Written task
Leave out any picture and return the remaining listing below exactly as given.

Information supplied
* * * * *
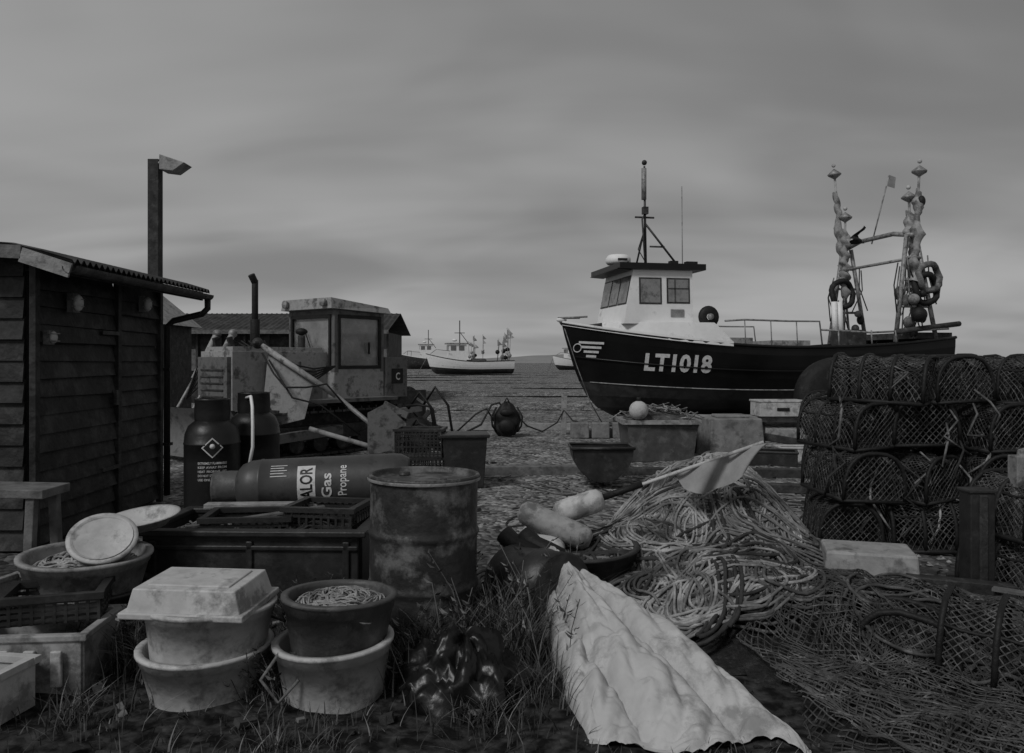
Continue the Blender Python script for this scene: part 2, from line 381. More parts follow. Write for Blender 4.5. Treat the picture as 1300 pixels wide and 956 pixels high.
for (ya,yb) in((-.86,-.34),(-.25,.25),(.34,.86)):
    fx=lambda z:x0-.12+.22*(z-zb)/(zt-zb)-.008
    for(o,m,e) in((.03,STEEL,0),(0,GLASSC,.006)):
        b.add([(fx(2.72-o)-e,ya-o,2.72-o),(fx(2.72-o)-e,yb+o,2.72-o),(fx(3.27+o)-e,yb+o,3.27+o),(fx(3.27+o)-e,ya-o,3.27+o)],[(0,1,2,3)],m)
b.box((2.3,-hw-.002,2.5),(.3,.015,.16),GALV)
b.lathe([(.001,.0),(.24,.0),(.28,.05),(.28,.13),(.22,.21),(.001,.23)],WP,24,TR((1.32,.05,zt+.21)))
b.box((1.35,.05,zt+.17),(.24,.24,.12),WP)
b.box((1.33,-.228,zt+.30),(.22,.012,.05),DARK)
mx_,mz=1.95,zt+.13
b.tube([(mx_,0,mz),(mx_-.03,0,mz+2.3)],.035,STEEL,8,r2=.022)
b.tube([(mx_-.04,.0,mz+1.55),(mx_-.04,.0,mz+2.25)],.06,GALV,8)
b.ball((mx_-.03,0,mz+2.38),.06,STEEL,10)
b.tube([(mx_,0,mz+1.0),(mx_+.8,.0,mz+.05)],.026,STEEL,6)
b.tube([(mx_+.1,0,mz+.5),(mx_+.45,.0,mz+.5)],.02,STEEL,6)
b.tube([(mx_-.12,-.3,mz),(mx_-.1,-.05,mz+1.1),(mx_,.0,mz+1.25)],.022,STEEL,6)
b.tube([(mx_-.12,.35,mz),(mx_,.0,mz+1.0)],.022,STEEL,6)
b.tube([(mx_-.25,0,mz+1.15),(mx_+.2,0,mz+1.15)],.022,STEEL,6)
b.box((mx_-.02,-.02,mz+1.3),(.12,.12,.16),STEEL)
b.box((mx_+.95,-.3,mz+.08),(.26,.16,.12),DARK); b.box((mx_+.45,-.5,mz+.06),(.18,.14,.12),DARK)
b.tube([(mx_-.02,0,mz+.9),(mx_-.25,-.2,mz+.4),(mx_-.1,-.4,mz)],.012,DARK,5)
b.tube([(2.62,-.5,zt-.6),(2.6,-.5,zt+1.9)],.011,GALV,5)
b.lathe([(.07,-.06),(.2,-.08),(.24,0),(.2,.08),(.07,.06)],DARK,20,TR((2.95,-1.1,2.42),0,math.pi/2)); b.ball((2.95,-1.2,2.42),.07,GALV,10)
rl=[(3.15,2.32),(3.6,2.35),(4.6,2.33),(5.35,2.33)]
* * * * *
Result for this task
Continue the Blender Python script for this scene: part 2, from line 381. More parts follow. Write for Blender 4.5. Treat the picture as 1300 pixels wide and 956 pixels high.
for (ya,yb) in((-.86,-.34),(-.25,.25),(.34,.86)):
    fx=lambda z:x0-.12+.22*(z-zb)/(zt-zb)-.008
    for(o,m,e) in((.03,STEEL,0),(0,GLASSC,.006)):
        b.add([(fx(2.72-o)-e,ya-o,2.72-o),(fx(2.72-o)-e,yb+o,2.72-o),(fx(3.27+o)-e,yb+o,3.27+o),(fx(3.27+o)-e,ya-o,3.27+o)],[(0,1,2,3)],m)
b.box((2.3,-hw-.002,2.5),(.3,.015,.16),GALV)
b.lathe([(.001,.0),(.24,.0),(.28,.05),(.28,.13),(.22,.21),(.001,.23)],WP,24,TR((1.32,.05,zt+.21)))
b.box((1.35,.05,zt+.17),(.24,.24,.12),WP)
b.box((1.33,-.228,zt+.30),(.22,.012,.05),DARK)
mx_,mz=1.95,zt+.13
b.tube([(mx_,0,mz),(mx_-.03,0,mz+2.3)],.035,STEEL,8,r2=.022)
b.tube([(mx_-.04,.0,mz+1.55),(mx_-.04,.0,mz+2.25)],.06,GALV,8)
b.ball((mx_-.03,0,mz+2.38),.06,STEEL,10)
b.tube([(mx_,0,mz+1.0),(mx_+.8,.0,mz+.05)],.026,STEEL,6)
b.tube([(mx_+.1,0,mz+.5),(mx_+.45,.0,mz+.5)],.02,STEEL,6)
b.tube([(mx_-.12,-.3,mz),(mx_-.1,-.05,mz+1.1),(mx_,.0,mz+1.25)],.022,STEEL,6)
b.tube([(mx_-.12,.35,mz),(mx_,.0,mz+1.0)],.022,STEEL,6)
b.tube([(mx_-.25,0,mz+1.15),(mx_+.2,0,mz+1.15)],.022,STEEL,6)
b.box((mx_-.02,-.02,mz+1.3),(.12,.12,.16),STEEL)
b.box((mx_+.95,-.3,mz+.08),(.26,.16,.12),DARK); b.box((mx_+.45,-.5,mz+.06),(.18,.14,.12),DARK)
b.tube([(mx_-.02,0,mz+.9),(mx_-.25,-.2,mz+.4),(mx_-.1,-.4,mz)],.012,DARK,5)
b.tube([(2.62,-.5,zt-.6),(2.6,-.5,zt+1.9)],.011,GALV,5)
b.lathe([(.07,-.06),(.2,-.08),(.24,0),(.2,.08),(.07,.06)],DARK,20,TR((2.95,-1.1,2.42),0,math.pi/2)); b.ball((2.95,-1.2,2.42),.07,GALV,10)
rl=[(3.15,2.32),(3.6,2.35),(4.6,2.33),(5.35,2.33)]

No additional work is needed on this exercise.